-- start of RAW DATA --

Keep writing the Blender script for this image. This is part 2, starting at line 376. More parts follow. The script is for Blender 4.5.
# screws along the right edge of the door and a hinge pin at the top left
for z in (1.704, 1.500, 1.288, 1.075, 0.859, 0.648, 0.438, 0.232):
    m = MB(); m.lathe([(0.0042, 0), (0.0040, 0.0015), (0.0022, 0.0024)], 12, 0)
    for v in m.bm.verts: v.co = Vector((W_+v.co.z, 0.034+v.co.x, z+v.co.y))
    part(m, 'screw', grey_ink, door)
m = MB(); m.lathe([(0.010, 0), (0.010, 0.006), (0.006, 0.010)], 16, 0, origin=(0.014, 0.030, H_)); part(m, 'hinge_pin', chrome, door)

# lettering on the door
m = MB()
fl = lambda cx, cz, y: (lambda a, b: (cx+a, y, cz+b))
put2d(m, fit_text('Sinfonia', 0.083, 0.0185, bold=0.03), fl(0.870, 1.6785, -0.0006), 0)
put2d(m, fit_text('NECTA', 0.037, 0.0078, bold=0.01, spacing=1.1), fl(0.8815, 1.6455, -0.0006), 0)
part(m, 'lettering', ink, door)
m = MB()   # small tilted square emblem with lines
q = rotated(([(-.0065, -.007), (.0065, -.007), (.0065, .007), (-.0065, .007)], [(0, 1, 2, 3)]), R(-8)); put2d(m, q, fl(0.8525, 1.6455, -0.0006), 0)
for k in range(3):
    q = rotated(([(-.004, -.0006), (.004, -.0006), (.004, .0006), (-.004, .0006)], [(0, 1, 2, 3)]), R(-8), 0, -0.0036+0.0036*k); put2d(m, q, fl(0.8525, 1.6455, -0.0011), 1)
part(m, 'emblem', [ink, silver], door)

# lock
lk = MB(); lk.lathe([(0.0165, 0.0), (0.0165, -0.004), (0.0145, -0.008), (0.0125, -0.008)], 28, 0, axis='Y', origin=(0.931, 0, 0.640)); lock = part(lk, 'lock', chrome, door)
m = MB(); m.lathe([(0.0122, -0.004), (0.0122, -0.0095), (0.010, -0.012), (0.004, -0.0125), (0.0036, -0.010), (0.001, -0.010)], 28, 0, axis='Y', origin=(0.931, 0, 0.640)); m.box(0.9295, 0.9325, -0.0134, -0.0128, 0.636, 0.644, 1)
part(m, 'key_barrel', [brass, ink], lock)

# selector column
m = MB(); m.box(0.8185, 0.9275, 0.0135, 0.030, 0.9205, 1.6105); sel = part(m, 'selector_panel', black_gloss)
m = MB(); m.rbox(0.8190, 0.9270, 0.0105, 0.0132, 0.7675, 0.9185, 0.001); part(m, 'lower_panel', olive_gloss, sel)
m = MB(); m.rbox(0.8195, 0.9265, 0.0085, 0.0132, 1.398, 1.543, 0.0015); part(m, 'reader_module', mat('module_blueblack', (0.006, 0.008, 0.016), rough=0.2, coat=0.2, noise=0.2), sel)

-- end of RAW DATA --

■ **WHAT YOU SHOULD DO**
Please write out the material word for word from its first line through the line holding "part(m, 'hinge_pin', chrome, door)", including both, and no line past it.

■ **RESULT OF THIS EXERCISE**
Keep writing the Blender script for this image. This is part 2, starting at line 376. More parts follow. The script is for Blender 4.5.
# screws along the right edge of the door and a hinge pin at the top left
for z in (1.704, 1.500, 1.288, 1.075, 0.859, 0.648, 0.438, 0.232):
    m = MB(); m.lathe([(0.0042, 0), (0.0040, 0.0015), (0.0022, 0.0024)], 12, 0)
    for v in m.bm.verts: v.co = Vector((W_+v.co.z, 0.034+v.co.x, z+v.co.y))
    part(m, 'screw', grey_ink, door)
m = MB(); m.lathe([(0.010, 0), (0.010, 0.006), (0.006, 0.010)], 16, 0, origin=(0.014, 0.030, H_)); part(m, 'hinge_pin', chrome, door)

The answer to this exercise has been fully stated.